## [What is required]
Copy exactly, leaving out every image, the lines from the one with "Reconstruct this image" through the one with "return n.outputs[2]", inclusive.

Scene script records

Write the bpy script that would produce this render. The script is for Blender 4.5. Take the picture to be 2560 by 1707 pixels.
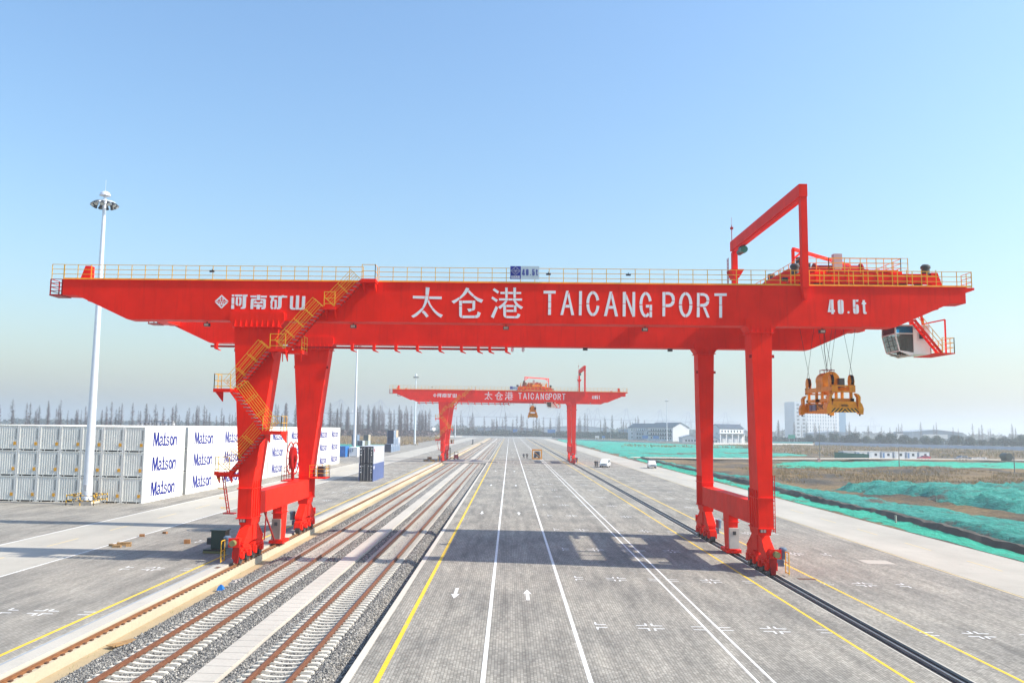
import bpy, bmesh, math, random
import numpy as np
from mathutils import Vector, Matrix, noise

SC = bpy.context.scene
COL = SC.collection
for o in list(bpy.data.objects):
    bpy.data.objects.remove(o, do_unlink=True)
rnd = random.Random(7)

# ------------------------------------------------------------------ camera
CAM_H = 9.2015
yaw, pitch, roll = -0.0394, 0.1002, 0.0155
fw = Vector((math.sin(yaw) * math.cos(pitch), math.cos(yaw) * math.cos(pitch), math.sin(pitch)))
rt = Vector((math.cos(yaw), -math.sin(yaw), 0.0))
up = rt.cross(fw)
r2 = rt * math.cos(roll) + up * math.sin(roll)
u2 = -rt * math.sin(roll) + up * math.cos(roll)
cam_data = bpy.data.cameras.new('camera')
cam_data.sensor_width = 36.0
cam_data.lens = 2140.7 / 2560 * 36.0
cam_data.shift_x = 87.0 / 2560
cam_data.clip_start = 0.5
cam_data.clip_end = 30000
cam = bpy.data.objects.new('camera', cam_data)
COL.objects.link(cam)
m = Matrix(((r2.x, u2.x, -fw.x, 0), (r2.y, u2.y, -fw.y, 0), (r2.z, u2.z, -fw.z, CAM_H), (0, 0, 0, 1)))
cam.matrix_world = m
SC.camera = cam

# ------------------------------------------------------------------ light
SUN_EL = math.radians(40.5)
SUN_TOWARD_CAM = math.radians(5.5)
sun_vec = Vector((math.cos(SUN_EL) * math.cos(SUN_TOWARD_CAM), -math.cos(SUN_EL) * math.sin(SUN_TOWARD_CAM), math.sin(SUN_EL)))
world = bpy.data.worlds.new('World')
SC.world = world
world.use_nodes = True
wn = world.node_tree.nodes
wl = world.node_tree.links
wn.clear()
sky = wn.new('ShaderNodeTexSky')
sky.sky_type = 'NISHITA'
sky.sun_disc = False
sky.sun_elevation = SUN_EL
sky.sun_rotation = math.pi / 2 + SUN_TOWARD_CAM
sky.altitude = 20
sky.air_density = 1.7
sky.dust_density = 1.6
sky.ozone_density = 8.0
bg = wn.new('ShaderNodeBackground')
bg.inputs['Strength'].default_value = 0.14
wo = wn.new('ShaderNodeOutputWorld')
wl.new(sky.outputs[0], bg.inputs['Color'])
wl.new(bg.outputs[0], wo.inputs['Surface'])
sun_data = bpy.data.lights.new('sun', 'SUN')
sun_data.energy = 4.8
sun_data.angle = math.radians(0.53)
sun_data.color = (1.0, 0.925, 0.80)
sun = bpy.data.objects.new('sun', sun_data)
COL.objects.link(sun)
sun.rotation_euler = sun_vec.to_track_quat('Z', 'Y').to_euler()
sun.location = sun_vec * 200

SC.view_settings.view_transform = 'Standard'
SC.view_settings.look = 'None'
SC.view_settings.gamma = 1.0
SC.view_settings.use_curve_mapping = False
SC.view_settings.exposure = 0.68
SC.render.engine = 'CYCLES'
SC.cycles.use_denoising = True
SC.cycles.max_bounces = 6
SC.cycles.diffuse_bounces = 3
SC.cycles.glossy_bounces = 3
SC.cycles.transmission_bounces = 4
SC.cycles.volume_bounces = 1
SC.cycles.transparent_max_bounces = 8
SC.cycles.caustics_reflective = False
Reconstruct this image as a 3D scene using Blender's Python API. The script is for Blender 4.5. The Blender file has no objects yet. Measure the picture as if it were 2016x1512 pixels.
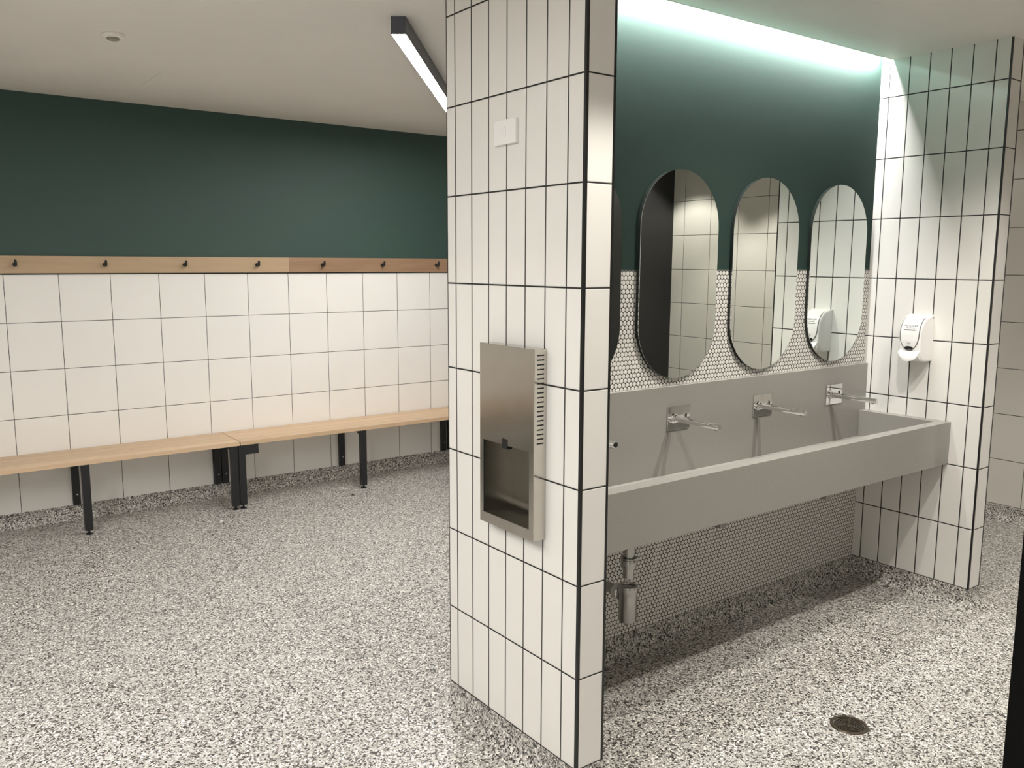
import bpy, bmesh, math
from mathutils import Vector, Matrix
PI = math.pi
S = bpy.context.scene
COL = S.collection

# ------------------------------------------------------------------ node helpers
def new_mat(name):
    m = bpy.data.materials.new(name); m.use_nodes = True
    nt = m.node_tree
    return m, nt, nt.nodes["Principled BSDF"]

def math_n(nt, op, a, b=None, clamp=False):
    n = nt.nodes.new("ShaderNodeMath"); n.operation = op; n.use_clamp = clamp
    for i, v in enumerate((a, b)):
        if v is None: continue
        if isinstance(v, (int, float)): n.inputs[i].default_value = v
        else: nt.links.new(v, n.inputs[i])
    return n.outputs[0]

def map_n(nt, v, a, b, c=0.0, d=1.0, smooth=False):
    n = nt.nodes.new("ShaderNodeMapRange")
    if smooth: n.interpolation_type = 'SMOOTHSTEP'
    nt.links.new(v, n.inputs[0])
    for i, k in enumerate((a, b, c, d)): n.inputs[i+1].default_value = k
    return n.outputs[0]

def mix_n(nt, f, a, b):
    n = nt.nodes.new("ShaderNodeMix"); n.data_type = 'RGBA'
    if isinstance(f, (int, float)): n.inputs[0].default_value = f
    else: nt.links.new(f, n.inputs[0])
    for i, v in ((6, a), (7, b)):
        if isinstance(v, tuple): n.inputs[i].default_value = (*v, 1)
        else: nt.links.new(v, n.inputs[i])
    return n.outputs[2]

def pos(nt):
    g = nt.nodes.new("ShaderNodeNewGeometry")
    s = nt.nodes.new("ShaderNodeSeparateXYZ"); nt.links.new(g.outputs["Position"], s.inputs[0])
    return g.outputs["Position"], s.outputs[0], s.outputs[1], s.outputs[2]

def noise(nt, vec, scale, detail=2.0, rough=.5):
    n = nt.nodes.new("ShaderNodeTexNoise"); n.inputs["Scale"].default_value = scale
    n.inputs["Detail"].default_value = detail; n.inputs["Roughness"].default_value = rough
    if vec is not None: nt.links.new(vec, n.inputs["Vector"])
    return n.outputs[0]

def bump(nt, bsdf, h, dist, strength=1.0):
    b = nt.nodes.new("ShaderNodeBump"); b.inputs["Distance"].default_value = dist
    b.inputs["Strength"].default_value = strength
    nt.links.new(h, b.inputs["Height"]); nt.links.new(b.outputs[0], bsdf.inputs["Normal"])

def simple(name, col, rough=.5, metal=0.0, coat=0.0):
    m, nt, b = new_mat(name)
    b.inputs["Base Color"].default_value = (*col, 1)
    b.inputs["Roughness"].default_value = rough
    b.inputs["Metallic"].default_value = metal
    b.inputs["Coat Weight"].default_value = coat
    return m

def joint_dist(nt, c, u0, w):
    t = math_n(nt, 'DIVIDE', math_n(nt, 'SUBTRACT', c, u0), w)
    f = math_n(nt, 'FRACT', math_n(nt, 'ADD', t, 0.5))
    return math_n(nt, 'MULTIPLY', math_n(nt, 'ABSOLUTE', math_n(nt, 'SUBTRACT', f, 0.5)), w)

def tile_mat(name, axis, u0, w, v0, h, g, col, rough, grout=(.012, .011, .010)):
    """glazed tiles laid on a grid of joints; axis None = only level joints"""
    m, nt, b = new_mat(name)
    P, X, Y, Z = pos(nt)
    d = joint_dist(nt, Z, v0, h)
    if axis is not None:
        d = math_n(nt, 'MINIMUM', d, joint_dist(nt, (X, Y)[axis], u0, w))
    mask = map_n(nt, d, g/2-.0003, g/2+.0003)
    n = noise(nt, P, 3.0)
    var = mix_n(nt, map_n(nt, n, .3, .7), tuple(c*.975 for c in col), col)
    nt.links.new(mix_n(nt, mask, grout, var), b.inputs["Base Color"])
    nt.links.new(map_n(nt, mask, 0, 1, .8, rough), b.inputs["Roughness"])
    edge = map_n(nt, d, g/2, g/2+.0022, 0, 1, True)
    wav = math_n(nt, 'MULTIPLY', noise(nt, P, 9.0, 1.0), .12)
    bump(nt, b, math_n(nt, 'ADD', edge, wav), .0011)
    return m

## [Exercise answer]
Reconstruct this image as a 3D scene using Blender's Python API. The script is for Blender 4.5. The Blender file has no objects yet. Measure the picture as if it were 2016x1512 pixels.
import bpy, bmesh, math
from mathutils import Vector, Matrix
PI = math.pi
S = bpy.context.scene
COL = S.collection

# ------------------------------------------------------------------ node helpers
def new_mat(name):
    m = bpy.data.materials.new(name); m.use_nodes = True
    nt = m.node_tree
    return m, nt, nt.nodes["Principled BSDF"]

def math_n(nt, op, a, b=None, clamp=False):
    n = nt.nodes.new("ShaderNodeMath"); n.operation = op; n.use_clamp = clamp
    for i, v in enumerate((a, b)):
        if v is None: continue
        if isinstance(v, (int, float)): n.inputs[i].default_value = v
        else: nt.links.new(v, n.inputs[i])
    return n.outputs[0]

def map_n(nt, v, a, b, c=0.0, d=1.0, smooth=False):
    n = nt.nodes.new("ShaderNodeMapRange")
    if smooth: n.interpolation_type = 'SMOOTHSTEP'
    nt.links.new(v, n.inputs[0])
    for i, k in enumerate((a, b, c, d)): n.inputs[i+1].default_value = k
    return n.outputs[0]

def mix_n(nt, f, a, b):
    n = nt.nodes.new("ShaderNodeMix"); n.data_type = 'RGBA'
    if isinstance(f, (int, float)): n.inputs[0].default_value = f
    else: nt.links.new(f, n.inputs[0])
    for i, v in ((6, a), (7, b)):
        if isinstance(v, tuple): n.inputs[i].default_value = (*v, 1)
        else: nt.links.new(v, n.inputs[i])
    return n.outputs[2]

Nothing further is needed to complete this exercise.